The vertical and lateral movement of the Earth's crust has been inferred on the basis of the folded and fractured character of outcrops of the earths crust, and directly observed wherever and whenever large earthquakes have been experienced. For this reason one of the traditional explanations of the creation of space filled by sediments has been the vertical tectonic movement; an observation that as long ago as the 1550's Leonardo de Vinci had used to explain fossils on mountaintop. However the tie of this vertical movement to continental drift and plate tectonics was not recognized properly till the early 1970's. Prior to this time, the state of New York's geologist James Hall had erroneously ascribed the fill of the Appalachian geosynclines to vertical movement alone. In 1916 Schuchert used synchronous marine sediment packages that onlapped the continent to produce one of the first relative sea-level charts. This tracked the percentage of the North American continent covered by the sea through the Phanerozic. He ascribed these sea-level changes to continental diastrophism. Stille (1924) also felt that these synchronous changes in sea level could only be understood in terms of synchronous movements of the continent, and in conjunction with Lotze from Berlin also constructed sea-level charts. Later Umbgrove in 1939 ascribed similar rhythms in the sedimentary section as a response to tectonic movement. The vertical tectonic model was changed with the advent of the plate tectonic model and the recognition of continental drift.
The initial realization that continental drift may have occurred began with the early exploration of the Atlantic three centuries ago. At this time Spanish and Portuguese navigators, including Abraham Ortelius, recognized the match between the west coast of Africa and the east coast of South America. Later Eduard Suess an Austrian geologist proposed in "The Origin of the Alps" (1857) that the coasts of Africa and South America matched and also wrote that horizontal movement of the lithosphere, rather than vertical uplift formed mountain ranges by folding and thrust faulting. In 1912 Alfred Wegener, a 32-year-old German meteorologist, supported this contention with his book Continental Drift suggesting that some 200 million years ago the supercontinent Pangaea split into Laurasia in the northern hemisphere and Gondwanaland in the southern hemisphere. In addition to the match Wegener cited geologic features, terrestrial fossils and glacial sediments common to both continental margins as evidence of continental drift.
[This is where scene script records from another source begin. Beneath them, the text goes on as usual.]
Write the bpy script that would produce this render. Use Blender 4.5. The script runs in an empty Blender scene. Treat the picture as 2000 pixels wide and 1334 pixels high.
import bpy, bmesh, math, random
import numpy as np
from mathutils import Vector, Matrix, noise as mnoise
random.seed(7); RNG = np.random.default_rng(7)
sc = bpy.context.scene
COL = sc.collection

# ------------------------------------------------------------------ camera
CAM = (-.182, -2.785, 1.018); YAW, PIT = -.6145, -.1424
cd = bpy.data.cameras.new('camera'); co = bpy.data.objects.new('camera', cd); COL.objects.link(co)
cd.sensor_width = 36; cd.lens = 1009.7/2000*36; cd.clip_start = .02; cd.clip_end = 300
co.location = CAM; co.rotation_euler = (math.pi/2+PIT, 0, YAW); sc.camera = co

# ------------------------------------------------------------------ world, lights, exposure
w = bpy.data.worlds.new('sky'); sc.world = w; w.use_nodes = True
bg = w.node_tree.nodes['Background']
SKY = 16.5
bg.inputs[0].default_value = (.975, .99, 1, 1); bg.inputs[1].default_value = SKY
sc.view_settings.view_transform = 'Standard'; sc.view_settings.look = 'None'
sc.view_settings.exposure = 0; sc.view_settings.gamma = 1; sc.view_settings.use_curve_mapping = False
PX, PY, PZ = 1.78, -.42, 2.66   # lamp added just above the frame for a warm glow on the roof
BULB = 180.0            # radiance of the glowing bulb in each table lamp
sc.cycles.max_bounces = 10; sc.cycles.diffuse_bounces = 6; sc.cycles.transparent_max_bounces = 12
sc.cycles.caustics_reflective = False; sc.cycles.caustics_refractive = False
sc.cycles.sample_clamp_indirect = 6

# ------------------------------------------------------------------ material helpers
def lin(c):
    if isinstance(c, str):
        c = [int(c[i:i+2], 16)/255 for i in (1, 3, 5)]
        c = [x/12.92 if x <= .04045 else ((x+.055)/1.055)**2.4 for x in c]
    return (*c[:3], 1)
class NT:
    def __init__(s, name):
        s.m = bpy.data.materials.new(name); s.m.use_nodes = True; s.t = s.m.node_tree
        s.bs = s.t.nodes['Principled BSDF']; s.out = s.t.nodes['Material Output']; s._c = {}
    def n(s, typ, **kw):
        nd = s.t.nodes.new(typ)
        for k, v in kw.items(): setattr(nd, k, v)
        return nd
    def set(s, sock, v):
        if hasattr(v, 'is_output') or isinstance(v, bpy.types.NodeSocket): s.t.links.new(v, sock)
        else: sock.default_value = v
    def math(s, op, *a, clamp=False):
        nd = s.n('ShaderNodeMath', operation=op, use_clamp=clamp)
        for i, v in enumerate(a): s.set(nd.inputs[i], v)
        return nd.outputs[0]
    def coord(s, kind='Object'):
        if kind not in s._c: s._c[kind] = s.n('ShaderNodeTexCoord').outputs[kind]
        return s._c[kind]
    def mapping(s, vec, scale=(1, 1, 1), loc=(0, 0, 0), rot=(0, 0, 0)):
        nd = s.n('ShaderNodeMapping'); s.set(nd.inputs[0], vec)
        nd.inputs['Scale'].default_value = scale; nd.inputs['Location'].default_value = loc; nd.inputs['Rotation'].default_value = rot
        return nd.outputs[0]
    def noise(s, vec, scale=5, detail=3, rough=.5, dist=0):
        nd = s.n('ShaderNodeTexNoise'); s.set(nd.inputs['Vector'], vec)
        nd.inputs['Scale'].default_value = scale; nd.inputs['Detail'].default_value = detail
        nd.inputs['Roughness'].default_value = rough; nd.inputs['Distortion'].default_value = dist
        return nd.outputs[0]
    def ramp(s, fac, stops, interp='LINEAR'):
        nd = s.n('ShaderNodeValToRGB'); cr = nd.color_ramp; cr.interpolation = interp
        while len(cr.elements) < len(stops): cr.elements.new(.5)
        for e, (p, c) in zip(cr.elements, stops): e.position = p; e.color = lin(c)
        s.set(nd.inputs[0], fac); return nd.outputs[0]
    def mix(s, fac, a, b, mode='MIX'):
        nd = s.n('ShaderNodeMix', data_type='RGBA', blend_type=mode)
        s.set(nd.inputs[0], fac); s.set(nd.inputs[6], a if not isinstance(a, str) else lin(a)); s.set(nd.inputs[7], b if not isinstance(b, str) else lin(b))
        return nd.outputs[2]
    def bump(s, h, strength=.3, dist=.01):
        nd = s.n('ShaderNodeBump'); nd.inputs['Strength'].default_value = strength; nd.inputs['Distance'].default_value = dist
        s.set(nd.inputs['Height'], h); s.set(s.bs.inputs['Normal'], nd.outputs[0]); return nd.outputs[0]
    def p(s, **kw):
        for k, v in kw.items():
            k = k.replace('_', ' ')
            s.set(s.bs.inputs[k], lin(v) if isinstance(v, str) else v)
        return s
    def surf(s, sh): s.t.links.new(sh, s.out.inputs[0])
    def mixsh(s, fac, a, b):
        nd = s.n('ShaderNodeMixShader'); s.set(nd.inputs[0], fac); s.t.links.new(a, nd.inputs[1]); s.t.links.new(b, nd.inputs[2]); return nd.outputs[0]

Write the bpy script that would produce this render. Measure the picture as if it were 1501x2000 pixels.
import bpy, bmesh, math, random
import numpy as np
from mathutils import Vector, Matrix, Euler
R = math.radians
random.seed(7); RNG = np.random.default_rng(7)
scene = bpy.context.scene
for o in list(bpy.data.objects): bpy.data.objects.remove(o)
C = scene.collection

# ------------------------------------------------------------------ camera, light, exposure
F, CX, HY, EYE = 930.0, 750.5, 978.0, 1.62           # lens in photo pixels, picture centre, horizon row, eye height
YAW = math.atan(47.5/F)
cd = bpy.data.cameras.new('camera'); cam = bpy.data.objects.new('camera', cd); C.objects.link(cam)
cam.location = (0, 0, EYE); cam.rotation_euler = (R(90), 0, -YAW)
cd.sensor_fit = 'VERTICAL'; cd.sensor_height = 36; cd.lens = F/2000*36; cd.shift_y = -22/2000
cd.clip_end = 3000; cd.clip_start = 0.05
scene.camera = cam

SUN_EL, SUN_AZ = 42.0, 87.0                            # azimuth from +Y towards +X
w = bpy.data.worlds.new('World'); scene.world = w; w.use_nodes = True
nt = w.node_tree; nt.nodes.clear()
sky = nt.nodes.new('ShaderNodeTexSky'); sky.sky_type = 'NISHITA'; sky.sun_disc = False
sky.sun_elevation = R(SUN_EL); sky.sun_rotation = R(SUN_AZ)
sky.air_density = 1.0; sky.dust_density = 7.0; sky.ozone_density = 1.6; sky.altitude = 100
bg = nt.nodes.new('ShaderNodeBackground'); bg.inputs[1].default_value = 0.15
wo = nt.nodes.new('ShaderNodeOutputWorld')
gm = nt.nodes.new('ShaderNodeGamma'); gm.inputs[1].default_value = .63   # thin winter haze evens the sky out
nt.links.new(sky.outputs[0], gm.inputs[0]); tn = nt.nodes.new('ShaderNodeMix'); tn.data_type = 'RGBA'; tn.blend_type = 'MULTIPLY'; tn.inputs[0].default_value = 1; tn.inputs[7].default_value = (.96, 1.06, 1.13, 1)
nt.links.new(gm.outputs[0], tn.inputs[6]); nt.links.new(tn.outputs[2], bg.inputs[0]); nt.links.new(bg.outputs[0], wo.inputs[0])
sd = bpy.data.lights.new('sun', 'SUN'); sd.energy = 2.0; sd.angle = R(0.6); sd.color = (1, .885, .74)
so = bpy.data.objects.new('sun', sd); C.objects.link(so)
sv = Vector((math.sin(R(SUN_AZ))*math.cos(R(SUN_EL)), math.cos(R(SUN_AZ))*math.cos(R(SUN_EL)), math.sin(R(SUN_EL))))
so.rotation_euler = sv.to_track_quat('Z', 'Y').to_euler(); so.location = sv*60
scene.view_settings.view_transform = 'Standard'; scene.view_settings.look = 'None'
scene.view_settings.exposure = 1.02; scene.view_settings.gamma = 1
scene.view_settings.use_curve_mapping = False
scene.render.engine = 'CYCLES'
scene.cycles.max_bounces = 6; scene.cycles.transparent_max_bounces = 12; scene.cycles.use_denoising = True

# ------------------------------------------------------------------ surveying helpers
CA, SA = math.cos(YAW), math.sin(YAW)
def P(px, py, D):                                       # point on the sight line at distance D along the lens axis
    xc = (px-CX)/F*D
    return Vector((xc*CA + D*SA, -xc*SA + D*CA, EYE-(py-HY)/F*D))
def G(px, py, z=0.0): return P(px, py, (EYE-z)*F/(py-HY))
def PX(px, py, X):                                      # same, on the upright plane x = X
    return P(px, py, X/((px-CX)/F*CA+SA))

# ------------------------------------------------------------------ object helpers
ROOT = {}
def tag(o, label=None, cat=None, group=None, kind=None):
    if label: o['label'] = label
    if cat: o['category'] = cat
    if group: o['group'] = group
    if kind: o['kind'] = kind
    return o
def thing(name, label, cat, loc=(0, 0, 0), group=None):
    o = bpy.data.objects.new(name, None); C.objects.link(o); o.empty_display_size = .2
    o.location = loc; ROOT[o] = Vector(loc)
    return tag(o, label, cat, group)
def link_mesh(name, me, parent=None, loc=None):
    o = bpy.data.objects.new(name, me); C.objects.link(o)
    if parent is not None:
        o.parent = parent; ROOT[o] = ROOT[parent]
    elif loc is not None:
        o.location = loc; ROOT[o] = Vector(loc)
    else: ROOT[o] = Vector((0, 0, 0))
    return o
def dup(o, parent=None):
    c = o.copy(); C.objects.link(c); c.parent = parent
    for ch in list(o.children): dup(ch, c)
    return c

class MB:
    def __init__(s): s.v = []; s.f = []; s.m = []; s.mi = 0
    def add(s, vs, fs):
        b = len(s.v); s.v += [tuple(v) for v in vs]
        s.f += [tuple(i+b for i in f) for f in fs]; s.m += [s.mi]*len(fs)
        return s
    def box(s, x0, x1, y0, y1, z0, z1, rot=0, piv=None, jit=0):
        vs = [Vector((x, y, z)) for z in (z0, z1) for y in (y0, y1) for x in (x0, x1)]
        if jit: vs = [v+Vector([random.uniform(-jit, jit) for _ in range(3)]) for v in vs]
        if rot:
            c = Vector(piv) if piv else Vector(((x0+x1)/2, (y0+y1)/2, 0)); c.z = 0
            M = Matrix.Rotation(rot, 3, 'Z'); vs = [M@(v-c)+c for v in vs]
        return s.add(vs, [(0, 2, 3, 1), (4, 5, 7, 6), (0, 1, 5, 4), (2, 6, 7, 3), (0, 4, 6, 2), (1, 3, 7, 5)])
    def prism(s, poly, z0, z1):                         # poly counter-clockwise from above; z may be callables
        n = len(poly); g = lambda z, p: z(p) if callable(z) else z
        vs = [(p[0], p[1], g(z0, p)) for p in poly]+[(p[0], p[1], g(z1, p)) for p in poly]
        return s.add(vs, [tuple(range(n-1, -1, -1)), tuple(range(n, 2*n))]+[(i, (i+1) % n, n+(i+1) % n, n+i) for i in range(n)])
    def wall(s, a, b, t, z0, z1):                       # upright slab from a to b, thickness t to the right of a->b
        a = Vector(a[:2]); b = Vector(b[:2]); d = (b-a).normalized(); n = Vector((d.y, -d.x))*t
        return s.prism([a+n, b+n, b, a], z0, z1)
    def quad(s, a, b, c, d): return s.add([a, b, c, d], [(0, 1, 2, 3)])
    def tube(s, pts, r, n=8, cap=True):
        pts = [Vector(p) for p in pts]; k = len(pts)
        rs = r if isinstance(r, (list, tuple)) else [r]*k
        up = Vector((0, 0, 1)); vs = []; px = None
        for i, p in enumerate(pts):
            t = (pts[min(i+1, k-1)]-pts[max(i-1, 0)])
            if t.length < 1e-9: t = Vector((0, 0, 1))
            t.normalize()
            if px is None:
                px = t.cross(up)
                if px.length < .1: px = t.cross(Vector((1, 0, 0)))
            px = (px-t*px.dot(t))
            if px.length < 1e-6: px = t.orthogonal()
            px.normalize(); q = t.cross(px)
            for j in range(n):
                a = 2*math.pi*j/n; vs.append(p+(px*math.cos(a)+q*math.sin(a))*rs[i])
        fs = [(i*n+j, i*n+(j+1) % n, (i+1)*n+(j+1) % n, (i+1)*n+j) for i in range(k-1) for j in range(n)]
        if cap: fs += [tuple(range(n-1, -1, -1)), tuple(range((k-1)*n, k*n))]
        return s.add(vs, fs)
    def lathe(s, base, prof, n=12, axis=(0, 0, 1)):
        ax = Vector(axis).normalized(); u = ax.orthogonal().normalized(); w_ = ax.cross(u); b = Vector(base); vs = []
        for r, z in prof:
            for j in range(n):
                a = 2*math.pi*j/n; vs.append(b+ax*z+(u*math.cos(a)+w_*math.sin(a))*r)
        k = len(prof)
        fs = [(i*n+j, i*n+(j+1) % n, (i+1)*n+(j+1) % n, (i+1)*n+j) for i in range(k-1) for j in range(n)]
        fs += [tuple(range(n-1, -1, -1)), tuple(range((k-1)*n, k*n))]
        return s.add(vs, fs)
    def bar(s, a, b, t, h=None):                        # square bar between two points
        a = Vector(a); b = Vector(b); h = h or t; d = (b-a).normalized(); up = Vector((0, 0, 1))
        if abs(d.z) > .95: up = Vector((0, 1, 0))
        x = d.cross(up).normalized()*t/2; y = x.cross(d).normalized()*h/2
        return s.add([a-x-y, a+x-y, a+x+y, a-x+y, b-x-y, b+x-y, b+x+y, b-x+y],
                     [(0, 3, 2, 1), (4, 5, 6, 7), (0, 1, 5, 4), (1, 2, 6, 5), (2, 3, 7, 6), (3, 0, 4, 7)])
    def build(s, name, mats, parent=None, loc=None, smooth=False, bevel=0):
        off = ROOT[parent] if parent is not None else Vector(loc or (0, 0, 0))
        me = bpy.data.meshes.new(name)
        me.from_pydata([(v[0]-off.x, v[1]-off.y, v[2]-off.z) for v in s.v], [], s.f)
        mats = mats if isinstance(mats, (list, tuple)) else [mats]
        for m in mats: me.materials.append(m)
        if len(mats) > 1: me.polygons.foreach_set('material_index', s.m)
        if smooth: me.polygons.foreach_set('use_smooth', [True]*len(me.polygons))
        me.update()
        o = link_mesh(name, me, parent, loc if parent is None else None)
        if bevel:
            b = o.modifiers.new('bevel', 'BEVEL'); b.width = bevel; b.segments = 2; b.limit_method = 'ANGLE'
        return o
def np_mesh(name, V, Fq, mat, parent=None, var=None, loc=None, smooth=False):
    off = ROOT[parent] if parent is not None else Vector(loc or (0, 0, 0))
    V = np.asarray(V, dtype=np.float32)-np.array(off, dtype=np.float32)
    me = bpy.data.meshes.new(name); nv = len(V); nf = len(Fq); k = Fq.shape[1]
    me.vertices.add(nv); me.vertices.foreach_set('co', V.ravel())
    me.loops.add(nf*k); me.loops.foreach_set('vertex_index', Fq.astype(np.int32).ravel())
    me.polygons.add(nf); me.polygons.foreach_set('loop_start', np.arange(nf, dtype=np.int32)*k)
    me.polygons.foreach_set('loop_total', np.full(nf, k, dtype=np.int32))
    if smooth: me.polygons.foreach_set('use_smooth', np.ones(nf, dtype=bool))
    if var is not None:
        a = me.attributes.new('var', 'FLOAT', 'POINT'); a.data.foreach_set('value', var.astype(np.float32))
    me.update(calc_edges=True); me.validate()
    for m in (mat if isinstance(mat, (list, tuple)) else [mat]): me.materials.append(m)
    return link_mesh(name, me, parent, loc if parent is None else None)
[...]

Geologists like DuToit, who worked in the Southern Hemisphere and the Indian subcontinent supported Wegener's position, however it was largely dismissed in Western Europe and the USA because Wegener's theory lacked a plausible mechanism to explain how the continents to moved (Dott and Batton 1976). However later paleo-magnetic data was found that also supported the drifting of the continents and the breakup of Pangaea (Dott and Batton 1976).
In 1928Arthur Holmes (Dott and Batton 1976), despite Harold Jeffrey's objections to the contrary, argued for Wegener suggesting that convection in the Earths mantle was the mechanism that caused the drift of the continents. Harry Hess (1962) of Princeton and Bob Dietz, of the U.S. Coast and Geodetic were supporters of Wegener and Holmes and suggested that seafloor spreading was responsible for the continental drift. Hess proposed that as oceanic crust spread away from the ridges with a conveyor belt-like motion it was simultaneously descending and being consumed at the oceanic trenches. Starting in the 1950s magnetometers were used in the Atlantic to map parallel patterns of magnetic on the ocean floor that had a zebra-like pattern. Vine and Matthews in 1963 proposed that the alternating stripes of magnetically different Rock were laid out in rows on either side of the mid-ocean ridge: one stripe with normal polarity and the adjoining stripe with reversed polarity. On the Leg 3 of the Deep Sea Drilling Project Glomar Challenger, 1968, drilled 17 holes at 10 different sites along a oceanic ridge between South America and Africa established that the sediments of the Atlantic were youngest close to the mid Atlantic Ridge and were older closer to the continental margins proving that the seafloor spreading hypothesis was correct. In 1965, J. Tuzo Wilson described transform faults that connected areas of ocean spreading and subduction, so initiating the new geologic discipline of Plate Tectonics.
Subsequently it was established that there are four types of plate boundaries:
Divergent boundaries |
Where new crust is generated as the plates pull away from each other |
Convergent boundaries |
Where crust is destroyed as one plate dives under another |
Transform boundaries |
Where crust is neither produced nor destroyed as the plates slide horizontally past each other |
The tectonic behavior of these plate boundaries is now being used to partially explain the cyclicity of the sedimentary record. Cloetingh (1988) believes that the major changes in base level that occurred through the Mesozoic and Tertiary were related to extensive movement along the transform faults that dissect the oceanic crust and whose movement is connected to oceanic ridges spreading.